*** Information shown ***
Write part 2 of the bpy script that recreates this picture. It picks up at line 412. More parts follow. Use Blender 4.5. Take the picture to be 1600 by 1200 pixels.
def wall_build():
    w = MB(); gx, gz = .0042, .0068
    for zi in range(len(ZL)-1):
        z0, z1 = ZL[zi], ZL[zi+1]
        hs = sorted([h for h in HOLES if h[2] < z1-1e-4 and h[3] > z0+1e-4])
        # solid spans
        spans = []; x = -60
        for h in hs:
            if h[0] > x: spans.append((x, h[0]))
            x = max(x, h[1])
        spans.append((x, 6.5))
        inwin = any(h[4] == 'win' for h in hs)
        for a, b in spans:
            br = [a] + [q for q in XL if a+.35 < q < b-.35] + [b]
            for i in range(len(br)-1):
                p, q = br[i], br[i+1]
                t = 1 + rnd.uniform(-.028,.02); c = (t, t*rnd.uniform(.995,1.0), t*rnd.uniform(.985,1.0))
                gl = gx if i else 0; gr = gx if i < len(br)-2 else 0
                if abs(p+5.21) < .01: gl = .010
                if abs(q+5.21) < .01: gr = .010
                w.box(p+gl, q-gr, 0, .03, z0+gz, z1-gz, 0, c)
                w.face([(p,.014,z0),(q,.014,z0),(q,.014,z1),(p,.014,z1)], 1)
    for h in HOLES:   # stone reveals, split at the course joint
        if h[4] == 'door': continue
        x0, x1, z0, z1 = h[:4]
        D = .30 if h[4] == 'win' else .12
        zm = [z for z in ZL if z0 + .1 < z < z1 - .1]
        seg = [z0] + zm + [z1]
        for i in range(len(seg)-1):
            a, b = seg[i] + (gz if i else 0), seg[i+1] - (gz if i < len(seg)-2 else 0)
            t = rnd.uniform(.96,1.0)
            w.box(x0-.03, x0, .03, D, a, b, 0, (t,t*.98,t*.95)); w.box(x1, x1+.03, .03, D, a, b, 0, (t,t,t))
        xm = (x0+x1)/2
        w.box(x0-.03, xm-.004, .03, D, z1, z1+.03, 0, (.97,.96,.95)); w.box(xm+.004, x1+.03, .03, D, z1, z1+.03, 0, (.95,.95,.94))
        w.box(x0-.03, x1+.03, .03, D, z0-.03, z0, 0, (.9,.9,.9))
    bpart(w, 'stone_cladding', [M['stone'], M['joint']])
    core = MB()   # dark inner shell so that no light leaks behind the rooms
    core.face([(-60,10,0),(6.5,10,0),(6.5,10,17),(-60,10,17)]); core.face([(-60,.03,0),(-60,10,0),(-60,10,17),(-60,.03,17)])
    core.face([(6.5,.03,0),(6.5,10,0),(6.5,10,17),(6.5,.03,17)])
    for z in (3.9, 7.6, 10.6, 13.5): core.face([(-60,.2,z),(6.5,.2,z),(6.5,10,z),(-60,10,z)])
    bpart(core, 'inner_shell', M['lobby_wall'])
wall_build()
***
Quote every line of the data, word for word.

:: The response ::
Write part 2 of the bpy script that recreates this picture. It picks up at line 412. More parts follow. Use Blender 4.5. Take the picture to be 1600 by 1200 pixels.
def wall_build():
    w = MB(); gx, gz = .0042, .0068
    for zi in range(len(ZL)-1):
        z0, z1 = ZL[zi], ZL[zi+1]
        hs = sorted([h for h in HOLES if h[2] < z1-1e-4 and h[3] > z0+1e-4])
        # solid spans
        spans = []; x = -60
        for h in hs:
            if h[0] > x: spans.append((x, h[0]))
            x = max(x, h[1])
        spans.append((x, 6.5))
        inwin = any(h[4] == 'win' for h in hs)
        for a, b in spans:
            br = [a] + [q for q in XL if a+.35 < q < b-.35] + [b]
            for i in range(len(br)-1):
                p, q = br[i], br[i+1]
                t = 1 + rnd.uniform(-.028,.02); c = (t, t*rnd.uniform(.995,1.0), t*rnd.uniform(.985,1.0))
                gl = gx if i else 0; gr = gx if i < len(br)-2 else 0
                if abs(p+5.21) < .01: gl = .010
                if abs(q+5.21) < .01: gr = .010
                w.box(p+gl, q-gr, 0, .03, z0+gz, z1-gz, 0, c)
                w.face([(p,.014,z0),(q,.014,z0),(q,.014,z1),(p,.014,z1)], 1)
    for h in HOLES:   # stone reveals, split at the course joint
        if h[4] == 'door': continue
        x0, x1, z0, z1 = h[:4]
        D = .30 if h[4] == 'win' else .12
        zm = [z for z in ZL if z0 + .1 < z < z1 - .1]
        seg = [z0] + zm + [z1]
        for i in range(len(seg)-1):
            a, b = seg[i] + (gz if i else 0), seg[i+1] - (gz if i < len(seg)-2 else 0)
            t = rnd.uniform(.96,1.0)
            w.box(x0-.03, x0, .03, D, a, b, 0, (t,t*.98,t*.95)); w.box(x1, x1+.03, .03, D, a, b, 0, (t,t,t))
        xm = (x0+x1)/2
        w.box(x0-.03, xm-.004, .03, D, z1, z1+.03, 0, (.97,.96,.95)); w.box(xm+.004, x1+.03, .03, D, z1, z1+.03, 0, (.95,.95,.94))
        w.box(x0-.03, x1+.03, .03, D, z0-.03, z0, 0, (.9,.9,.9))
    bpart(w, 'stone_cladding', [M['stone'], M['joint']])
    core = MB()   # dark inner shell so that no light leaks behind the rooms
    core.face([(-60,10,0),(6.5,10,0),(6.5,10,17),(-60,10,17)]); core.face([(-60,.03,0),(-60,10,0),(-60,10,17),(-60,.03,17)])
    core.face([(6.5,.03,0),(6.5,10,0),(6.5,10,17),(6.5,.03,17)])
    for z in (3.9, 7.6, 10.6, 13.5): core.face([(-60,.2,z),(6.5,.2,z),(6.5,10,z),(-60,10,z)])
    bpart(core, 'inner_shell', M['lobby_wall'])
wall_build()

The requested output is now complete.